I have this brilliant way of ignoring the terrifying thought of my exams until late at night, when not much can be done. Then I go into terror mode, so I write down some sort of revision plan to reassure myself that I know what I'm doing, then I have some cereal in bed to soothe my nerves.
But I really should revise, right now. Since I got home, I've watched TV, made lists on the internet, and watched TV on the internet, (and spend time with my perfect baby sister). Productive, I know. No need to congratulate me.
However, in my mock for PE (the exam I'm dreading the most), I got 86% in the first paper and 93% in the second! Very proud of myself. However again, that doesn't mean I'll do particularly well in the real exams. I want an A*, simply because I desperately want an iPhone. It is my only motivation right now.
I'm completely consumed by school right now. Today has been nice, because it's Friday, but other weekdays and even weekends are full non stop full of revision, homework and controlled assessments. I'm itching for summer, for pretty clothes and an actual chance to wear them, for sunshine, for some kind of fun and freedom feeling. I think I've bagged a job for summer, so that's good! It'll be the first time I make money, ruling out the two hours I worked for my dad, where all I did was fold letters and seal them into envelopes. I got over 200 done. It was endearing stuff.

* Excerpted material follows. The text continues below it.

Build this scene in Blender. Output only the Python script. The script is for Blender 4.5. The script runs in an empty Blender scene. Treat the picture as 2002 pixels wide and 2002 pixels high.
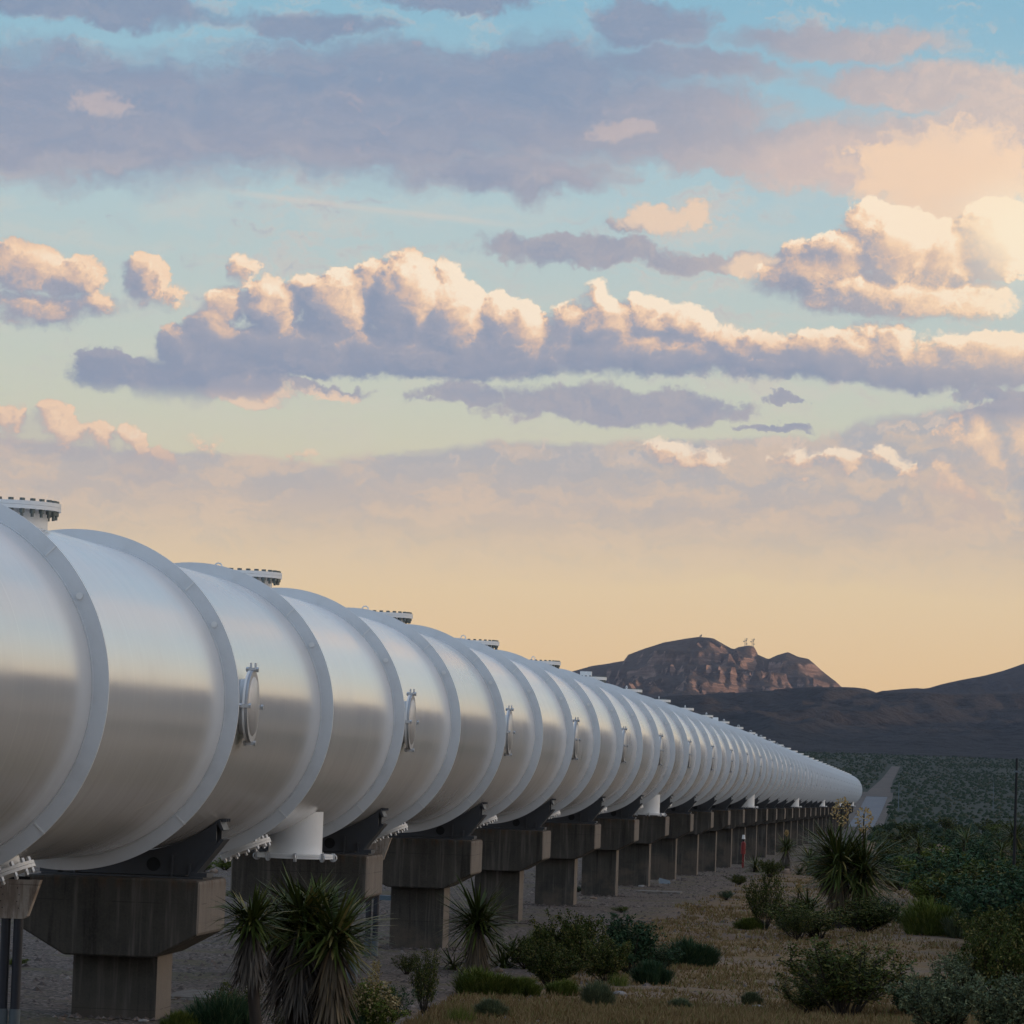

So this is just one of those blog posts. I just started my bucket list, made a short term to do list, and updated my lists of films to watch and books to read. I'm halfway through Jane Eyre, and it's wonderful! However I wish the corners would stop becoming dog-eared, because it isn't my copy. Life.
I think tonight I'm going to do some PE revision, make some people paper-chains for my room, and clean my room. I might write before I go to bed, I've been so consumed by the horrors of school I haven't had any time.
Oh, and on Sunday it is my perfect baby sister's first birthday! I can tell you nobody is as excited as I am, honestly, I just can't wait! I'm going to bake her fudge cupcakes too. To be honest, I think I enjoy baking more than actually eating them. Baking is just so calming and wonderful and blissful.
I really need to finish that scarf I started knitting around a century ago.
I'd really like to post outfits I wear on here, but is that wierd?